Rien de moins que Dieu. Mais est-ce qu'on peut désirer Dieu, attendre une récompense? C'est Kant qui voudrait qu'on fasse le devoir d'une manière totalement désintéressée, sans attendre de récompense. La toute grande réponse, c'est la charité, qui n'a qu'un désir: Que Votre règne arrive! c'est ce que je désire par-dessus tout, sans me demander si je serai damné ou sauvé. Si je dis: que Votre Règne arrive! je suis tellement sûr de demander une chose sainte que je n'ai pas besoin de me soucier d'autre chose! Que Votre volonté soit faite sur la terre comme elle est faite dans le Ciel par les anges! L'âme est alors libérée de tout. Elle arrivera même - nous le verrons dans un instant - à des paradoxes étonnants sur la souffrance.
Et alors ose-t-on encore parler de récompense? Mais c'est dans l'Évangile! Après les Béatitudes: "Réjouissez-vous quand vous serez persécutés, haïs, à cause de Moi, car votre récompense est grande dans les cieux" (Mt 5, 11-12). Quelle récompense? La récompense de l'Amour, du désir de l'Aimé, c'est la rencontre avec l'Aimé. Est-il vil, ce désir? Égoïste? Pauvre morale kantienne, tendue, inhumaine! À force de vouloir diviniser l'homme, elle en fait une espèce de machine, sans cette humilité qui convient à la créature, qui met Dieu en elle, qui la fait divine.

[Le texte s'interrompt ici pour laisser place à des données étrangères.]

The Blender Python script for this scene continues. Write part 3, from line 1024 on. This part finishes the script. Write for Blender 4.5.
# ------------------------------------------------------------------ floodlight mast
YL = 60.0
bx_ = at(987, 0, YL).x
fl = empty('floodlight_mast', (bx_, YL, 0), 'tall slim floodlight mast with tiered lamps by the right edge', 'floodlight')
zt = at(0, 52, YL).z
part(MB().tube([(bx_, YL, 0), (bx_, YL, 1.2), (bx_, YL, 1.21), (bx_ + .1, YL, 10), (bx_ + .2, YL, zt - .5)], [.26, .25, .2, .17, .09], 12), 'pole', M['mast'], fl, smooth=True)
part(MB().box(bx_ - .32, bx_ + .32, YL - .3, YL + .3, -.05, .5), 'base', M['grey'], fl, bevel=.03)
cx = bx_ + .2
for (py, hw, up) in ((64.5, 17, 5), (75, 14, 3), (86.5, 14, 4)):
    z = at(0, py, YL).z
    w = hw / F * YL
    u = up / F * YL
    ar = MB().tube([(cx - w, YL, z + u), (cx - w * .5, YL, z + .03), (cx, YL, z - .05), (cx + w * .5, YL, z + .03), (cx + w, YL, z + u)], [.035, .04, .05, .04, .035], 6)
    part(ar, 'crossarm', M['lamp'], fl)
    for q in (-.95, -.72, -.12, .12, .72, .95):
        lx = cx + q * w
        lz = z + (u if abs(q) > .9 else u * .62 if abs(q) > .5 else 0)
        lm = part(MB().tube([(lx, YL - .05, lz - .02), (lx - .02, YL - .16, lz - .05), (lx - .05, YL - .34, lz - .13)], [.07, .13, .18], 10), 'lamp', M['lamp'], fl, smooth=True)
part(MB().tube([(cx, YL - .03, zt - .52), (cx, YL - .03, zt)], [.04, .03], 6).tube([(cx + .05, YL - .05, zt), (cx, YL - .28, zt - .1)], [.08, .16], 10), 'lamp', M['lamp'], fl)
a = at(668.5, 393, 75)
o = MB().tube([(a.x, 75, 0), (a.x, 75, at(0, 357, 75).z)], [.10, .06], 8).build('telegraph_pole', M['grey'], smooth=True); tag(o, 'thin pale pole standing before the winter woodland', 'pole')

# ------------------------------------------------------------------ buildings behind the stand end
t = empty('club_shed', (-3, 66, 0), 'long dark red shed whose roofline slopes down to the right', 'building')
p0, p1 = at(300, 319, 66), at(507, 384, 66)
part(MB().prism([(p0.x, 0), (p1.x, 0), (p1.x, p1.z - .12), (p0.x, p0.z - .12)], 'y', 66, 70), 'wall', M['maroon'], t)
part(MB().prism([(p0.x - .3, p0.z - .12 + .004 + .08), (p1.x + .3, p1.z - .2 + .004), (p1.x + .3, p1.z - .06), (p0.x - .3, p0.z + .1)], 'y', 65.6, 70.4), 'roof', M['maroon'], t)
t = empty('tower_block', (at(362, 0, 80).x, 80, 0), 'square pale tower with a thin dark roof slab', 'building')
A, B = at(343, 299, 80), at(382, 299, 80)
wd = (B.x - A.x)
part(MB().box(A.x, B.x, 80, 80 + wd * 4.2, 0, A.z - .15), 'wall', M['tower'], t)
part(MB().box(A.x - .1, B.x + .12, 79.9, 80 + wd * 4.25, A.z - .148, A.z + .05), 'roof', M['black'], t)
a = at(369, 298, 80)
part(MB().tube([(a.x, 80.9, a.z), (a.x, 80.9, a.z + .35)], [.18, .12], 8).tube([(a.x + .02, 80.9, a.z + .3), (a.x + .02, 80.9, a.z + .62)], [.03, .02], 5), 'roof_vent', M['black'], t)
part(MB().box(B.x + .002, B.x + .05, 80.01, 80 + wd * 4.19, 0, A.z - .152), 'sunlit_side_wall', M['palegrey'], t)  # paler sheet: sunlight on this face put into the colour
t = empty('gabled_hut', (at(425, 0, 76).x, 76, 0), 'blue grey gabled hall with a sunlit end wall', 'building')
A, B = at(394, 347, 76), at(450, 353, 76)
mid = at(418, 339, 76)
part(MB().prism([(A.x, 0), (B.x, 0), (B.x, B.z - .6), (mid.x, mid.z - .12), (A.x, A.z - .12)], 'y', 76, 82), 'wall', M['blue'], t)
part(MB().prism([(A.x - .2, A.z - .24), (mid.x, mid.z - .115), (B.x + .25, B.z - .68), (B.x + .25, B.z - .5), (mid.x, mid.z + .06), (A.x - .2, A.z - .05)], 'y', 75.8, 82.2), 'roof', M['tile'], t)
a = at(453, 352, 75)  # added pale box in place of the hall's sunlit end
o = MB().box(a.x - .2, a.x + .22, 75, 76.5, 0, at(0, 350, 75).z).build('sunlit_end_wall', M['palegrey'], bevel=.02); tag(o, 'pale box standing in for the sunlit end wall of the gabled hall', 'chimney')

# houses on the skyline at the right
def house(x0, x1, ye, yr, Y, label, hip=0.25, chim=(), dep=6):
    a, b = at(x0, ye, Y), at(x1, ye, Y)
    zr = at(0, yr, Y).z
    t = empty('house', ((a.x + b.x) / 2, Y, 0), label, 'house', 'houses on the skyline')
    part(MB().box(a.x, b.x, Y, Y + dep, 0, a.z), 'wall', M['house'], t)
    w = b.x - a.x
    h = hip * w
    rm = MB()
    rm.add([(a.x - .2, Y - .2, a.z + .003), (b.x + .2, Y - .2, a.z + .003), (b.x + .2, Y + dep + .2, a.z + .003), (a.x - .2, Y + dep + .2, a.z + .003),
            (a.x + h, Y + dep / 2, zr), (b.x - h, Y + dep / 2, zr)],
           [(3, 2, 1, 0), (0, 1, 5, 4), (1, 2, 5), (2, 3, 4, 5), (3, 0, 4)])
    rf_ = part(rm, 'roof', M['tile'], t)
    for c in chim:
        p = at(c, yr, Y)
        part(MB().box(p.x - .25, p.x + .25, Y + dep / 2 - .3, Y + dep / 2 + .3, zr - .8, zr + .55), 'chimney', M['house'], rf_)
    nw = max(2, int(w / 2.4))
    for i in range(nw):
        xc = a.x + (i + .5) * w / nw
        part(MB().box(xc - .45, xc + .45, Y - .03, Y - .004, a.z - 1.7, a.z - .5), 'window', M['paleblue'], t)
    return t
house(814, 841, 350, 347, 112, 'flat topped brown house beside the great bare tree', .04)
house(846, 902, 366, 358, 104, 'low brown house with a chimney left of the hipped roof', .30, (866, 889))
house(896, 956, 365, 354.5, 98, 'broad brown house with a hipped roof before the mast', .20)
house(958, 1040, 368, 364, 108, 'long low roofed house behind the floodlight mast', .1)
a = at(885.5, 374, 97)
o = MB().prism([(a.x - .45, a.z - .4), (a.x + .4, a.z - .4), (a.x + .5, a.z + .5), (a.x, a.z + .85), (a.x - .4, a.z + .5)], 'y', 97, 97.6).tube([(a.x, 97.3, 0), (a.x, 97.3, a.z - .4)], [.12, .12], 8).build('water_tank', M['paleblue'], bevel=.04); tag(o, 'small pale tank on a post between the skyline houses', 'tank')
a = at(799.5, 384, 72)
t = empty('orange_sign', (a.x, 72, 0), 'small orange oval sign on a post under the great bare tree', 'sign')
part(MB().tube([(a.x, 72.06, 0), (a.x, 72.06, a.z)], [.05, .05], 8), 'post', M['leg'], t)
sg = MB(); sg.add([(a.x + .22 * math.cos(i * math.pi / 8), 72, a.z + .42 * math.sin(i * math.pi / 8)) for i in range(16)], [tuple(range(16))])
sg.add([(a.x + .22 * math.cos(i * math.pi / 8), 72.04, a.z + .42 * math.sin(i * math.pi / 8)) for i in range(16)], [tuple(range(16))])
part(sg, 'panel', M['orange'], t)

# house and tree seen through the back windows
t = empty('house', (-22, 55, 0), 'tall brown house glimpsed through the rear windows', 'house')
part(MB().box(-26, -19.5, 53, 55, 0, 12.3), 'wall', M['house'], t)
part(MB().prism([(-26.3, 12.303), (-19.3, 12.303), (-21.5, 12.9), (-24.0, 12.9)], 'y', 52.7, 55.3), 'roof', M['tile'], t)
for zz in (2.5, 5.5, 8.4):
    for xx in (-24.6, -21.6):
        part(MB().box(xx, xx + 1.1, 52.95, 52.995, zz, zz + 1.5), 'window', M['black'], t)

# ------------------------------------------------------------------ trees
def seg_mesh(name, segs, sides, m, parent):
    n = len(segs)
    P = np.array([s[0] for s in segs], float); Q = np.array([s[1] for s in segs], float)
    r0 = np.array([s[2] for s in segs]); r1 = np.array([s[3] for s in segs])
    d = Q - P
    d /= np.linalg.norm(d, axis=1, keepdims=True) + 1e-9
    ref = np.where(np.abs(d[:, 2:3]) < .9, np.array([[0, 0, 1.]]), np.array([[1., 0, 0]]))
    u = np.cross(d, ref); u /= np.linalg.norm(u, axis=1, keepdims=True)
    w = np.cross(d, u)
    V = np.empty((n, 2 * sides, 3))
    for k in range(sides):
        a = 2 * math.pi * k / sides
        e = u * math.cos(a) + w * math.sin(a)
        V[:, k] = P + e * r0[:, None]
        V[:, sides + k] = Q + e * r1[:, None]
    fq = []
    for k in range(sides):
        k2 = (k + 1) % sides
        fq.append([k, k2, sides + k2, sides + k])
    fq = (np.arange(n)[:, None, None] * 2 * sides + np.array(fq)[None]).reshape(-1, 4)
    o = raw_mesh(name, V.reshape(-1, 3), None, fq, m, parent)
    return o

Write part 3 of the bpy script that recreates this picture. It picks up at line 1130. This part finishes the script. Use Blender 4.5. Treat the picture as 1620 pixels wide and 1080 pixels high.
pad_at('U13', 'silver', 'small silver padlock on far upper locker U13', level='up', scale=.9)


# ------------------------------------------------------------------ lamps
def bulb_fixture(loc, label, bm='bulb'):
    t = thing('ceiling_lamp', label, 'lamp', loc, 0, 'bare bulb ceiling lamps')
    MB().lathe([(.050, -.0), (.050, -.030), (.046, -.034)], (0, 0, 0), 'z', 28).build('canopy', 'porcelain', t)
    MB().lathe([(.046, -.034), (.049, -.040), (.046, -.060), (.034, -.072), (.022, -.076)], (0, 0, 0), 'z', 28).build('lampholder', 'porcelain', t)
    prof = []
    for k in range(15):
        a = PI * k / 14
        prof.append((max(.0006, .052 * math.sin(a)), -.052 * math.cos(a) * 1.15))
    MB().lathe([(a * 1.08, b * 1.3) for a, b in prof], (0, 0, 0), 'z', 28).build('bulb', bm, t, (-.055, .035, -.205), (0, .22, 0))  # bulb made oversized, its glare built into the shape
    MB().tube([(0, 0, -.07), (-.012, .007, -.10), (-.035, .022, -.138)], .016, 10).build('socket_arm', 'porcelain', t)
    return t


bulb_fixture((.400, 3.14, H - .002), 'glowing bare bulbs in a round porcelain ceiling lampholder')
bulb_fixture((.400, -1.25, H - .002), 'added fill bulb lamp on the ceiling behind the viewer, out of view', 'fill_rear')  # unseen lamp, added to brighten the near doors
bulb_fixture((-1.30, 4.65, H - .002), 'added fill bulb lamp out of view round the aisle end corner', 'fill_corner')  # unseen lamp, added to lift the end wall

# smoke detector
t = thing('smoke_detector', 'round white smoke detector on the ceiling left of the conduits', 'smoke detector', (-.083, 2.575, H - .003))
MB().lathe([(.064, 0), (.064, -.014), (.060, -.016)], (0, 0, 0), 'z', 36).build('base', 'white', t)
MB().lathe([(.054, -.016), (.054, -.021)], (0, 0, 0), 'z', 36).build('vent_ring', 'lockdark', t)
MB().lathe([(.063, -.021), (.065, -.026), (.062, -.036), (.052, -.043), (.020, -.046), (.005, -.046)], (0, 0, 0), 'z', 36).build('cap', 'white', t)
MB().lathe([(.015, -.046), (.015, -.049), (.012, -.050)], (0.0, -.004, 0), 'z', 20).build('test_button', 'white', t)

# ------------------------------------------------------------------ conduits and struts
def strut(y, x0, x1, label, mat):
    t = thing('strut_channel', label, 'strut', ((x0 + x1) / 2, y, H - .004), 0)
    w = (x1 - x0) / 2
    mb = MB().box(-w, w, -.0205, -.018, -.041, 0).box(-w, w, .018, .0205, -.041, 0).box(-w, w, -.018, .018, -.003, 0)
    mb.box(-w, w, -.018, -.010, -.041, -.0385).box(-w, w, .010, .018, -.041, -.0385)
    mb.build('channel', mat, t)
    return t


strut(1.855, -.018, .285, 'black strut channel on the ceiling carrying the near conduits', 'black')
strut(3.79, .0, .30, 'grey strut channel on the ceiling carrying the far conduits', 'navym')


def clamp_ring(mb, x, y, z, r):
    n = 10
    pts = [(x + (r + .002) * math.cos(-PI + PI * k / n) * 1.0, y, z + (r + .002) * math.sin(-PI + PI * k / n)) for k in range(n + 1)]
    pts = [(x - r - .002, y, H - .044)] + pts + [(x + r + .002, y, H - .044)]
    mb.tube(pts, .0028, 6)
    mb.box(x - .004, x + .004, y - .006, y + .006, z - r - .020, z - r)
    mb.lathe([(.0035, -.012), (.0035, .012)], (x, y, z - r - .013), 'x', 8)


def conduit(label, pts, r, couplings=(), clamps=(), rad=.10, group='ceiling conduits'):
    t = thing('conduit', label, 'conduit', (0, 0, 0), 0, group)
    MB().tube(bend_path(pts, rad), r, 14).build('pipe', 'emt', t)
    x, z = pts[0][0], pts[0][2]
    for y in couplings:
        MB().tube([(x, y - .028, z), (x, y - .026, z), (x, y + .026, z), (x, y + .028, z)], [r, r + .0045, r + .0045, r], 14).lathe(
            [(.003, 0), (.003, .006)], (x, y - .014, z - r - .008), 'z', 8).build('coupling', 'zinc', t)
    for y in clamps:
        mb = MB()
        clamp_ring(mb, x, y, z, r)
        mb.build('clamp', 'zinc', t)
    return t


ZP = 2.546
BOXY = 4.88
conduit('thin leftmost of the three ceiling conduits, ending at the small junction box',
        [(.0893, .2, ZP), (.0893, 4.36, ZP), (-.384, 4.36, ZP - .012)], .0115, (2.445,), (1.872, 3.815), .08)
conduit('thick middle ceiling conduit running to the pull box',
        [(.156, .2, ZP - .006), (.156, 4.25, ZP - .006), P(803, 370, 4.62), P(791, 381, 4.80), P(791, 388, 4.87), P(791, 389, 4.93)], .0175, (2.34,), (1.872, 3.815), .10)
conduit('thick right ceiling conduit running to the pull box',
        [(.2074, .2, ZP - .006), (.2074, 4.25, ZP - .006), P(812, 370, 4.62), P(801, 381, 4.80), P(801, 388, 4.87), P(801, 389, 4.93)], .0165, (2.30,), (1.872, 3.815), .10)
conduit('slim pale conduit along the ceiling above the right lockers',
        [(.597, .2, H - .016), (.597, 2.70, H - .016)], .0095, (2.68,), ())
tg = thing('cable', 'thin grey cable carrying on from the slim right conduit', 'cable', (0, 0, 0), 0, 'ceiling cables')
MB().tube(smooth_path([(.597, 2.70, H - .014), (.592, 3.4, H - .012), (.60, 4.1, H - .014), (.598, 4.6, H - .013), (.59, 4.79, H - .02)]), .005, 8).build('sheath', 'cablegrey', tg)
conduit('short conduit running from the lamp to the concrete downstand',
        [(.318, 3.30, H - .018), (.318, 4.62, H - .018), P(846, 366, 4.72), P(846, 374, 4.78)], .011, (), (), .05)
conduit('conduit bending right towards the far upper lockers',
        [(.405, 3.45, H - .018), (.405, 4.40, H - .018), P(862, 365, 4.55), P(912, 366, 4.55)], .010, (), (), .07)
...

L'espérance comporte une imperfection par rapport à la charité. Celle-ci s'oublie elle-même, l'espérance mendie. elle mendie cette Béatitude infinie qui est dans le coeur de Dieu. Il nous sera donné de nous emparer de Dieu, non certes pour le subordonner à nous comme moyen, ce serait insensé! mais pour nous subordonner à lui comme à notre Fin, comme le mendiant qui se subordonne à celui qui vient remplir son indigence. Soumission humble et adorante de la créature mendiante par la foi et l'espérance; soumission adorante de la créature extasiée par la charité qui ne pense plus à elle. Plus de chemin entre moi et Lui, parce qu'il n'y a plus de moi, mon moi est en Lui, il l'a pris. C'est le plus profond commentaire de la prière de Nicolas de Flue: "Mon Seigneur et mon Dieu, prends-moi à moi et donne-moi tout entier à Toi." Possession de Dieu, bien sûr, mais de Dieu qui débordera par son infinité ce que nous en pourrons puiser. Parce que Dieu seul est capable de contenir toute la divinité autant qu'elle peut être saisie. "Entre dans la joie de ton Seigneur." Je t'avais confié 5 talents, tu en as rapporté 2... Tu as été fidèle sur de petites choses. Les grandes choses d'ici-bas sont toujours petites par rapport à "Entre dans la joie de ton Seigneur" (Mt 25, 22-23).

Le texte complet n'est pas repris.